Il figlio di Vincenzo vorrebbe parlare delle zucchine nell’orto, dei ragazzi che preparano rosticini, ravioli all’asparago e finissimi dolci. «Con me — dice — la gestione è cambiata. Ho aperto la comunità a tutti quelli che potevano insegnare qualcosa ai ragazzi. Anche la gestione finanziaria è mutata. All’inizio di ogni anno con i finanziatori storici, con in quali c’è stata una lunga e proficua collaborazione, discutevo dei progetti e delle relative spese. Fino all’agosto 2011. Dall’inizio dell’anno da Milano arrivavano meno soldi di quelli previsti ogni mese e così è scattata la trappola. “C’è un buco finanziario, Andrea Muccioli spende troppo”. Al telefono in viva voce, davanti a me circondato da cento operatori, le accuse di spreco, di arricchimento personale... E poi il ricatto: o se ne va Andrea o ce ne andiamo noi e voi restate con lui e con i debiti».
«Sono andato via. Non ho mai ricevuto né stipendio né contributi — quando era nata la fondazione era comunque assicurato un adeguato livello di vita alla mia famiglia — e ho sempre dato riscontro di ogni spesa. Mi hanno liquidato con 80 mila euro per più di vent’anni di lavoro. All’improvviso, con moglie e tre figli, mi sono trovato senza casa, senza auto, senza lavoro. Ecco il “ricco” Andrea. Chi ha molti soldi può fare il bene ma non solo».

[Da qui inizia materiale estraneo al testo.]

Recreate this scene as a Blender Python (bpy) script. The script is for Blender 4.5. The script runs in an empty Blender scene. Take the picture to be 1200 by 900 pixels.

Uno staff milanese gestisce ora la finanza della comunità. Le prospettive non sono buone. Sono state chiuse le comunità satelliti di San Vito Pergine in Trentino e quella di Botticella presso Pesaro. Dei Muccioli, sulla collina, è rimasta soltanto la grande seggiola di Vincenzo. Sembrava un trono, nella grande sala ristorante dove duemila ragazzi, allora, mangiavano in due turni. Ora gli ospiti sono meno di 1.200, compresi quelli arrivati dalle due comunità chiuse. La grande seggiola è rimasta solo perché l’artista Mimmo Paladino — il responsabile era ancora Andrea Muccioli — l’ha collocata in una «installazione» lunga 40 metri chiamata «Corale per Vincenzo». Potrebbe essere un monumento con epigrafe. «San Patrignano. Famiglia Muccioli 1978 — 2011. Seggiola vuota».